* **Aim**
Only the lines from the one containing "Model this scene" down to the one containing "return (f(r /", inclusive, are to be quoted exactly.

Scenes as source code
= = = = = = =
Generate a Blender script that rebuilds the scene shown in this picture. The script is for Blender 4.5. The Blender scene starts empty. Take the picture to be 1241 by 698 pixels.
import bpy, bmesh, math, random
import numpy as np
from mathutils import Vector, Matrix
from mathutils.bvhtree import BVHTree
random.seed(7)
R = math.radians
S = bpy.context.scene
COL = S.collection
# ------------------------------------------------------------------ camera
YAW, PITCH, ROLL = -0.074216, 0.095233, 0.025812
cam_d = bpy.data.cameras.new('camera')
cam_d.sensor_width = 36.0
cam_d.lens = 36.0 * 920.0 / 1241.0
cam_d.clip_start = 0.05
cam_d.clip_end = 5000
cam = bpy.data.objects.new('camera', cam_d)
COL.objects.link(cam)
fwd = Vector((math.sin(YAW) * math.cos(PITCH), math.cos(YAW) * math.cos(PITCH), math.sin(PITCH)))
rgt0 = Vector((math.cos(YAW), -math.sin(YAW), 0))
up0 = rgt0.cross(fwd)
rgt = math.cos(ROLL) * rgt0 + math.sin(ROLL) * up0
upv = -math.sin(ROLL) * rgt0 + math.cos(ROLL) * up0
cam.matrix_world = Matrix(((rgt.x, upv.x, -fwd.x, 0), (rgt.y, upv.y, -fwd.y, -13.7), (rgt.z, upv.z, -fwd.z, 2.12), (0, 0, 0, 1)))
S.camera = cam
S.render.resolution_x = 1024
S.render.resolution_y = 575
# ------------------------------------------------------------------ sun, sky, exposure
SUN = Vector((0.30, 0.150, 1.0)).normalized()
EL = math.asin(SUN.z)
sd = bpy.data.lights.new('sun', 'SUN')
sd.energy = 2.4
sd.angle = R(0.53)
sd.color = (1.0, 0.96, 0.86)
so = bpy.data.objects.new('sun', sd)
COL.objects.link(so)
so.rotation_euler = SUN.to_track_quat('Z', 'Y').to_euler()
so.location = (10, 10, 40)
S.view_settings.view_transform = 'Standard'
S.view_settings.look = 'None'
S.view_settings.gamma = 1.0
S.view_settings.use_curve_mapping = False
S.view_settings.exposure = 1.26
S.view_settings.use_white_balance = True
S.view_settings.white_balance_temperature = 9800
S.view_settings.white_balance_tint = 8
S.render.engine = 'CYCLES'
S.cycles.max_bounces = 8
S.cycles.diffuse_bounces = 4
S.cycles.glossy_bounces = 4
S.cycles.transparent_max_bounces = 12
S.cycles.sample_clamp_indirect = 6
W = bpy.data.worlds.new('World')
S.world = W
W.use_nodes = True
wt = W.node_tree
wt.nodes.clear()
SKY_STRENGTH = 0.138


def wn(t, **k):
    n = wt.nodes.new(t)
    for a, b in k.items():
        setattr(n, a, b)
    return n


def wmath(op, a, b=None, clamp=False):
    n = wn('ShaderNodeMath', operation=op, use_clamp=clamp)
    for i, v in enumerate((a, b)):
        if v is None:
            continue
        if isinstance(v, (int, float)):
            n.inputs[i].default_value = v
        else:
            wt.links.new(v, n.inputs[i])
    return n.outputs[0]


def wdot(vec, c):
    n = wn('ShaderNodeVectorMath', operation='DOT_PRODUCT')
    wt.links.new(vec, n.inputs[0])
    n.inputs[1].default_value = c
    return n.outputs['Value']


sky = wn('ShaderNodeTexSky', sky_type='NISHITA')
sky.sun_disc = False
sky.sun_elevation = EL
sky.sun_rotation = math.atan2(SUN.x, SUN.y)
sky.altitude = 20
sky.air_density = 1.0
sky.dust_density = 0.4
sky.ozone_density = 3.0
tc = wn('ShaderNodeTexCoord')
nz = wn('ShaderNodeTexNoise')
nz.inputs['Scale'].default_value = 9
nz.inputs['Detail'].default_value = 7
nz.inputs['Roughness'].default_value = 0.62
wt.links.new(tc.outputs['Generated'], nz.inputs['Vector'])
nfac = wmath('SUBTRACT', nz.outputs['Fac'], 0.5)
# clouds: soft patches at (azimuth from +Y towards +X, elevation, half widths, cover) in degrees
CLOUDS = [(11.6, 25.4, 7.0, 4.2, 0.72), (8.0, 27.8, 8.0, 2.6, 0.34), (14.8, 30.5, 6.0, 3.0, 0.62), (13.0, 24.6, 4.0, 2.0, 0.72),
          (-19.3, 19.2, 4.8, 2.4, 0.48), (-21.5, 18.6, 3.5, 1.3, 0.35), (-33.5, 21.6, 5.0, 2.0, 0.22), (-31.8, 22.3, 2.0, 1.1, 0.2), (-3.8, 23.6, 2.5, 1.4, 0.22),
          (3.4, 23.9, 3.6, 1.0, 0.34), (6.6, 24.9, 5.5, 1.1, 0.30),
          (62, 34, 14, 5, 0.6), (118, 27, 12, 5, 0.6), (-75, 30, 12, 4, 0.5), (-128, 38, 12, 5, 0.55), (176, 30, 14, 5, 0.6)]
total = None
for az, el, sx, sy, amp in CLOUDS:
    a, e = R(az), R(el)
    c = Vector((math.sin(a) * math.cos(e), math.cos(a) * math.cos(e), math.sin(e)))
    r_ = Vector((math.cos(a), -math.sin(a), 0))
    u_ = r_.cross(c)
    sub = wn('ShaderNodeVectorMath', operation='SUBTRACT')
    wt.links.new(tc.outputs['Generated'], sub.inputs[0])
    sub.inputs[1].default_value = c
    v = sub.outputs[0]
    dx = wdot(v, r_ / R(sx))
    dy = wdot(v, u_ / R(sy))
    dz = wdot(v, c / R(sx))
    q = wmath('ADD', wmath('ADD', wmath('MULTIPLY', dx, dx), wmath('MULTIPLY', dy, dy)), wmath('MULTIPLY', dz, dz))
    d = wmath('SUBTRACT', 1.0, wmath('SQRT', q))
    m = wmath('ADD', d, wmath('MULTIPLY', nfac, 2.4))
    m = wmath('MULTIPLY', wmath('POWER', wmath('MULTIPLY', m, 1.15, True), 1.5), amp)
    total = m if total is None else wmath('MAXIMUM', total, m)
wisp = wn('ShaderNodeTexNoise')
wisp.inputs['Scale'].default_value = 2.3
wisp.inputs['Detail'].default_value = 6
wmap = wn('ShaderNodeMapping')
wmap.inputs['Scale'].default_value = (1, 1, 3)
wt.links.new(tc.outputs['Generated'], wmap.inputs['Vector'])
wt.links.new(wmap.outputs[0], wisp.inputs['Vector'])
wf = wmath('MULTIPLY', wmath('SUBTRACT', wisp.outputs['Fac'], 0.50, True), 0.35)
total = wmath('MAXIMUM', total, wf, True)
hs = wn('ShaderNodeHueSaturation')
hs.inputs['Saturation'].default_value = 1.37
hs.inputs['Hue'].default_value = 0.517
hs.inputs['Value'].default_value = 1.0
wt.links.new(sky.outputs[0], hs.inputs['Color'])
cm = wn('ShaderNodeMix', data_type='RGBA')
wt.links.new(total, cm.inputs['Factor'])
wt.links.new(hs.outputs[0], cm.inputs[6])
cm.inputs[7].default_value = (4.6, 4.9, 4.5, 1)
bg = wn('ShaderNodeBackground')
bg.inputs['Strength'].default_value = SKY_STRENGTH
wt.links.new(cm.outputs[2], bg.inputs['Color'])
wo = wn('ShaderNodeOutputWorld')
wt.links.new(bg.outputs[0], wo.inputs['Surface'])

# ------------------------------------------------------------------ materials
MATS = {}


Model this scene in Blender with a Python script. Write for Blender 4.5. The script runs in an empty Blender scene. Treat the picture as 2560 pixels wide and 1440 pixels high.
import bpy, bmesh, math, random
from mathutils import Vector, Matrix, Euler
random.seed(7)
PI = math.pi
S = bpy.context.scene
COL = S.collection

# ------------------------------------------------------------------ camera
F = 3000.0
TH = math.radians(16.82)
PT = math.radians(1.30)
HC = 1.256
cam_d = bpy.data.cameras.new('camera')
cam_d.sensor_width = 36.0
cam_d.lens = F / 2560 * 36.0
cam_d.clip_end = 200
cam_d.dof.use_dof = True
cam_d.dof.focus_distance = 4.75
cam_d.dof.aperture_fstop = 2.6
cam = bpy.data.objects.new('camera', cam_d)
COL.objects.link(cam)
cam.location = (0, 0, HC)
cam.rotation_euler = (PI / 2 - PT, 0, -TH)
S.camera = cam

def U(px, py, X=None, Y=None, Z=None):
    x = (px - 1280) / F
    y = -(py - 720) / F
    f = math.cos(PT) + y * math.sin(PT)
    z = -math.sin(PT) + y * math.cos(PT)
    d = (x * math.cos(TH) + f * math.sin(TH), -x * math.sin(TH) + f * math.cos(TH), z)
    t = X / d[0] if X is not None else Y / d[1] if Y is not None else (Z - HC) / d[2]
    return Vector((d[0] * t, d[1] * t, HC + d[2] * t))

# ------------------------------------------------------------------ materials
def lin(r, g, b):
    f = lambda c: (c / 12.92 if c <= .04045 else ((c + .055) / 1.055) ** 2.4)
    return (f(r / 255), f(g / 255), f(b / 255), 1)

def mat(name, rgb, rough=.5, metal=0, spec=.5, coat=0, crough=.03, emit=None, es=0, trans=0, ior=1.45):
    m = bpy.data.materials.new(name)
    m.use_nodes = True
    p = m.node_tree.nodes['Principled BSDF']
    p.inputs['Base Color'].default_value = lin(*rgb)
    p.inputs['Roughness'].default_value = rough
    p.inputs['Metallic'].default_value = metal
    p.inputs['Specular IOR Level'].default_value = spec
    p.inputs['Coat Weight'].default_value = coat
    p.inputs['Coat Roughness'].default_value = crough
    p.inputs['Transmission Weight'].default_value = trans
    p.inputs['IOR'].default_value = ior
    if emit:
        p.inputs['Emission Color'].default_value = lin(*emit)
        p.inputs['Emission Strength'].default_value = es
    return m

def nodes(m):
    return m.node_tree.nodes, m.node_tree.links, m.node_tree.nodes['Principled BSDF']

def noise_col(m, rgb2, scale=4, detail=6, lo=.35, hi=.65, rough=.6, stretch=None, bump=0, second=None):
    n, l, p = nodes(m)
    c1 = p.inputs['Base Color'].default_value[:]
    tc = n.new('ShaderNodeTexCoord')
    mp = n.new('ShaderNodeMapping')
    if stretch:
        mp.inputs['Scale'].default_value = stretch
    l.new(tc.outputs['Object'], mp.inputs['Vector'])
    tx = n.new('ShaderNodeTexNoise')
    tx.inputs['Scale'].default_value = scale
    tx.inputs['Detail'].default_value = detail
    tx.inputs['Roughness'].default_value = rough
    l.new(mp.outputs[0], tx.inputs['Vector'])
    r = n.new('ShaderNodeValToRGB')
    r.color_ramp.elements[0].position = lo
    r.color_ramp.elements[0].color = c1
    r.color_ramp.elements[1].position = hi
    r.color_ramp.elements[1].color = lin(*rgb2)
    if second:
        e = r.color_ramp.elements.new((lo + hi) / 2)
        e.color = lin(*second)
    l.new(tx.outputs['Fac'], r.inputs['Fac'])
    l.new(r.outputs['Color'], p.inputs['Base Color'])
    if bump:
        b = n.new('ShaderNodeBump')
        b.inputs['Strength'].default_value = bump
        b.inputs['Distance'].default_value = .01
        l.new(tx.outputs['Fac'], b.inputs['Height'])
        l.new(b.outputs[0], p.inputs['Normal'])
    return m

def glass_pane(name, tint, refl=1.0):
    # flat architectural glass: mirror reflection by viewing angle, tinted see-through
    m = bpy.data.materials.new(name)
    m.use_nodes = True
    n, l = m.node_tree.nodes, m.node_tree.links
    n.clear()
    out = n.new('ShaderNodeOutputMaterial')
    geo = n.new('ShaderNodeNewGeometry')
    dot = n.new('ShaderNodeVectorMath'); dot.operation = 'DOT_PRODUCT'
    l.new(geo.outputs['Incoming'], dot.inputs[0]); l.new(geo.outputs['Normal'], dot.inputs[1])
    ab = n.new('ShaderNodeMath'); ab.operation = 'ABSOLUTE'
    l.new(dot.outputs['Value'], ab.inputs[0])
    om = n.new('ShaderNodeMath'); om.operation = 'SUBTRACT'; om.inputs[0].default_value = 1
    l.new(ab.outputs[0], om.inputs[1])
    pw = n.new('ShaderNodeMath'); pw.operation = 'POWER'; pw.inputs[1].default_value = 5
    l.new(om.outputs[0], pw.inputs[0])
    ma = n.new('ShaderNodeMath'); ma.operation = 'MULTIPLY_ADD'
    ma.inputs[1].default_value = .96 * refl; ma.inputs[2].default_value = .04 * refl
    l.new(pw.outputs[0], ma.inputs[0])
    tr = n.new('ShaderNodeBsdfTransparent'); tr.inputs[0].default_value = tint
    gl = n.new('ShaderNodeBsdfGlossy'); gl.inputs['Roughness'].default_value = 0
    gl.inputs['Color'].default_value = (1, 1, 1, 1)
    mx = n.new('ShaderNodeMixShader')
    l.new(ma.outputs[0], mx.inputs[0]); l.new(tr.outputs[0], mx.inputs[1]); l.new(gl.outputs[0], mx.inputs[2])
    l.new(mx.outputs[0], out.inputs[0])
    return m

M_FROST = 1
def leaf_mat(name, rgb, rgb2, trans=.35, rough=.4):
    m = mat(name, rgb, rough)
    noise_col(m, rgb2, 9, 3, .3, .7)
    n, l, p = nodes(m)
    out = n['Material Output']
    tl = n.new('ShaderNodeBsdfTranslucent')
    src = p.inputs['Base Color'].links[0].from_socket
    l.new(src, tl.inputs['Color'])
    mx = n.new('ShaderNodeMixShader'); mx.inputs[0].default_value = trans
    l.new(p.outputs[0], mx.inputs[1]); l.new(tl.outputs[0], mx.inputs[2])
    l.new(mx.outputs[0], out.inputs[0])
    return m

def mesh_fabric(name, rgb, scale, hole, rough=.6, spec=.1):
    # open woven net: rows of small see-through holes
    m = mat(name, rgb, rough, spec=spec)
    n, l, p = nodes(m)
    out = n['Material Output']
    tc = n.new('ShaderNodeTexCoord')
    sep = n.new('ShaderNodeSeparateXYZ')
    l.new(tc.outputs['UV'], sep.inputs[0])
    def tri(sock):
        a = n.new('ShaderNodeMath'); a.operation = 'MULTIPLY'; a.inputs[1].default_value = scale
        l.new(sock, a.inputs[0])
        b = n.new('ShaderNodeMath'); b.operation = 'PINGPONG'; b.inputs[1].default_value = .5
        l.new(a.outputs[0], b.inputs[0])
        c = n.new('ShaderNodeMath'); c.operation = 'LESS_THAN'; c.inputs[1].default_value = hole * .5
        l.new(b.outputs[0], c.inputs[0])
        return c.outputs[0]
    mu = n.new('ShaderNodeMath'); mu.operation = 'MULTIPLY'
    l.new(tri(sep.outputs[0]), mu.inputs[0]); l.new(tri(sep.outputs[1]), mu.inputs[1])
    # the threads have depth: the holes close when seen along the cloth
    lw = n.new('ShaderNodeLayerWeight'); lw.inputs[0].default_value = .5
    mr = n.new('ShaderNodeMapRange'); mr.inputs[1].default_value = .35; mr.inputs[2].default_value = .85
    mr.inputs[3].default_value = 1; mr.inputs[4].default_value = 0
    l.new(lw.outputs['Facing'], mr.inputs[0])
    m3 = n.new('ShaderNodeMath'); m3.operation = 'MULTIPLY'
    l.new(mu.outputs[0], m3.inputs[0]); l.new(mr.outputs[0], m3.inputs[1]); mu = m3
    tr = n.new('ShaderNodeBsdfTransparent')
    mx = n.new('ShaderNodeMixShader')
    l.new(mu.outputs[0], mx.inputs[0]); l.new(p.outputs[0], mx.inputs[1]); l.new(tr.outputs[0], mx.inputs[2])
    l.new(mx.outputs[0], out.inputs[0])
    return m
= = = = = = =
* **Worked solution**
Model this scene in Blender with a Python script. Write for Blender 4.5. The script runs in an empty Blender scene. Treat the picture as 2560 pixels wide and 1440 pixels high.
import bpy, bmesh, math, random
from mathutils import Vector, Matrix, Euler
random.seed(7)
PI = math.pi
S = bpy.context.scene
COL = S.collection

# ------------------------------------------------------------------ camera
F = 3000.0
TH = math.radians(16.82)
PT = math.radians(1.30)
HC = 1.256
cam_d = bpy.data.cameras.new('camera')
cam_d.sensor_width = 36.0
cam_d.lens = F / 2560 * 36.0
cam_d.clip_end = 200
cam_d.dof.use_dof = True
cam_d.dof.focus_distance = 4.75
cam_d.dof.aperture_fstop = 2.6
cam = bpy.data.objects.new('camera', cam_d)
COL.objects.link(cam)
cam.location = (0, 0, HC)
cam.rotation_euler = (PI / 2 - PT, 0, -TH)
S.camera = cam

def U(px, py, X=None, Y=None, Z=None):
    x = (px - 1280) / F
    y = -(py - 720) / F
    f = math.cos(PT) + y * math.sin(PT)
    z = -math.sin(PT) + y * math.cos(PT)
    d = (x * math.cos(TH) + f * math.sin(TH), -x * math.sin(TH) + f * math.cos(TH), z)
    t = X / d[0] if X is not None else Y / d[1] if Y is not None else (Z - HC) / d[2]
    return Vector((d[0] * t, d[1] * t, HC + d[2] * t))

# ------------------------------------------------------------------ materials
def lin(r, g, b):
    f = lambda c: (c / 12.92 if c <= .04045 else ((c + .055) / 1.055) ** 2.4)
    return (f(r / 255), f(g / 255), f(b / 255), 1)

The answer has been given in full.